A lesson in French is a lesson for Ireland
Brian Feeney:
A new book on twentieth century French history was published last July. Written by British historian Ron Kedward, it's called La Vie en Bleu and examines not just the events of French history in the last century, but the changing attitudes of the French people to La France and to their own history.
The book's last section, Issues of Identity 1960-2000, raises a lot of questions relevant to places beyond France. Here, for example.
French people have been obsessed with memories of major cataclysmic events that hit the country in the twentieth century: two disastrous wars, occupation, loss of empire and more besides. The memories you choose to dwell on and how you interpret them define the way you see the place you live in. France's great hero General de Gaulle, president in the 1960s, carefully constructed a myth of Resistance and Liberation as the defining features of twentieth century French history.
For people of de Gaulle's age that 'official' myth provided an honourable and justifiable explanation of the major event of their lives. It wasn't true but it was comforting and reassuring. The fact is that despite 'Allo 'Allo and its jolly conspiracies against comic Nazi occupiers, most French people played no part at all in the Resistance which, as an organisation itself, played little part in the Liberation: before 1944, to all intents and purposes, it was invisible.
In 1968 de Gaulle was turfed out and a new generation began to construct its own history, first looking at France's recent ignominious departure from Algeria, led by de Gaulle, then backwards to the defeat in Vietnam, then back again to examine what their parents had, or in most cases, had not done in the war. This picking at old scabs their parents had healed produced much pain and acrimony. There were attempts to ban some films and TV programmes about the Second World War and the behaviour of French troops in Algeria in the 1950s.

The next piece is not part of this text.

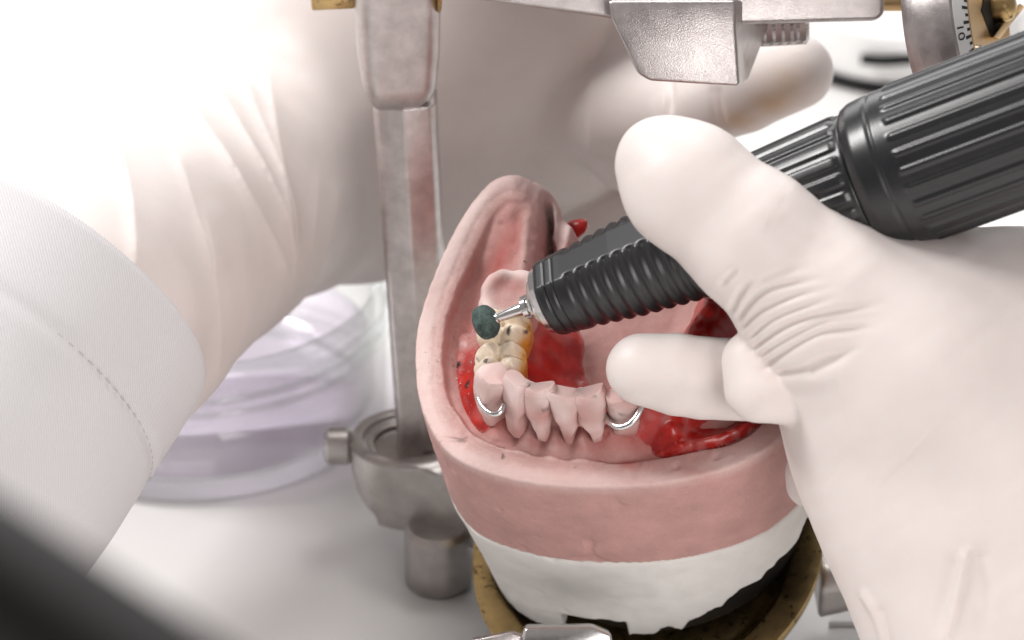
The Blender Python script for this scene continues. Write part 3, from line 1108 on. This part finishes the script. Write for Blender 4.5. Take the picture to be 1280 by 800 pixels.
# ---- hand behind the articulator
f = Field((-11.5, -3.2, -60.5), (6.6, 9.6, -43.5), 0.062)
pn = (0, -.30, .95)
f.chain([(70, 400, 46.0, 180), (110, 370, 48.2, 188), (238, 275, 51.8, 163)], .5)
f.chain([(238, 275, 51.8, 163), (345, 225, 53.8, 138)], .4)
f.chain([(345, 225, 53.8, 138), (445, 180, 55.3, 165), (620, 110, 55.6, 170)], .8, (pn, .7))
f.chain([(445, 120, 54.8, 165), (620, -60, 53.2, 190)], .8, (pn, .7))
f.chain([(620, 110, 55.6, 170), (640, -150, 52.6, 195)], .8, (pn, .7))
f.chain([(620, 110, 55.6, 165), (700, 100, 55.2, 155)], .6, (pn, .7))
f.chain([(710, 190, 56.0, 60), (850, 165, 55.8, 55)], .3)
f.chain([(786, -140, 52.2, 56), (786, 186, 53.9, 53)], .10)
f.chain([(720, 120, 54.6, 90), (880, 136, 51.6, 50)], .2)
f.chain([(862, 140, 51.7, 50), (930, 115, 50.9, 49), (998, 90, 50.6, 46)], .12)
f.chain([(690, 305, 56.0, 34), (860, 240, 55.4, 34)], .15)
V, Q = f.mesh()
V = relax(V, Q, 2, .5)
CR = [([(128, 140), (146, 190), (158, 240), (164, 300), (166, 360)], 7, .10),
      ([(200, 70), (235, 135), (275, 195), (312, 260), (345, 325), (366, 384)], 8, .15),
      ([(236, 60), (282, 140), (322, 215), (350, 290), (366, 380)], 8, .14),
      ([(282, 30), (304, 110), (330, 185), (352, 260), (366, 340)], 8, .10),
      ([(326, 30), (334, 120), (342, 220), (350, 300)], 7, .09),
      ([(395, 200), (385, 290), (372, 372)], 7, .05), ([(425, 220), (405, 300), (385, 368)], 7, .04),
      ([(250, 250), (262, 330), (272, 410), (268, 490)], 9, .07), ([(215, 180), (240, 260), (262, 350)], 10, .06),
      ([(737, 40), (737, 150), (735, 265)], 6, .05)]
V = crease(V, Q, CR, True)
V = crease(V, Q, [([(836, 80), (836, 120), (836, 155)], 4, -.12), ([(898, 112), (902, 140), (910, 165)], 4, -.05), ([(889, 112), (893, 140), (901, 168)], 4, -.035)])
V = V + vnormals(V, Q) * (.025 * vnoise(V, .7, 45) + .008 * vnoise(V, 1.9, 46))[:, None]
u, v = UV(V)
st = .7 * np.exp(-((u - 965) / 26) ** 2 - ((v - 128) / 16) ** 2) + .7 * np.exp(-((u - 925) / 24) ** 2 - ((v - 150) / 13) ** 2) + .3 * np.exp(-((u - 985) / 30) ** 2 - ((v - 100) / 25) ** 2)
st = np.clip(st * (.75 + .5 * vnoise(V, 3, 3)), 0, .8) * (V[:, 2] > -52.3)
arm = thing('gloved_hand', 'white latex gloved hand reaching in behind the metal post, fingertip stained ochre', 'hand', W(P(300, 280, 51.5)))
obj('glove', V, Q, M['glove'], arm, attrs={'stain': st})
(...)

As Kedward points out, the French concentration on memory was "neither neutral nor innocent". On the one hand it was all about denying responsibility and on the other about recrimination. It's the same here. Since the IRA ceasefire in 1994, but especially since the Good Friday Agreement, a huge industry, largely funded by the British administration here, has burgeoned around victimology and its twin nemesis, truth and reconciliation.
We have a sea of victims' groups. We have 'professional victims who make a living out of it from official funding, dredging up the past, appearing on TV, travelling to speaking engagements, 'reacting' to every move the British government makes in political development. We have semi-official groups. We have victims' groups for republicans, for loyalists, for relatives of security forces, for specific major incidents. We have self-appointed, untrained, but not unpaid, victims counsellors. We have groups demanding inquiries into particular incidents, others into the behaviour of whole groups of state forces. We have a victims' minister and a victims' commissioner.
Many of them want a 'truth and reconciliation' commission. They propose various models ranging from South Africa's to Chile's, even though none of them worked satisfactorily. In fact, a commission, if ever one were established here, would be about neither truth nor reconciliation. The purpose would be to blame 'the other side' and 'prove' your side was right. There, yah see, told ya. That's why it'll never happen. Besides, how could the British administration set one up without admitting, as they've just done in the OTR bill, that they were part of the conflict?
What's going on here is each side's attempt to stamp its seal of approval on the past 40 years, and it is 40, for next year is the anniversary of the UVF bringing the gun back into Irish politics when Gusty Spence's gang murdered John Scullion and Peter Ward. Next year is also the twenty-fifth anniversary of the hunger strikes and the ninetieth anniversary of the 1916 Easter Rising.
No unionist will choose to dwell on any of those events as a way to define the place they live in, whereas, of course, for nationalists north and south they are exactly what they will point to. Unionists instead will concentrate on 'innocent' victims while denying responsibility for anything that happened since 1966.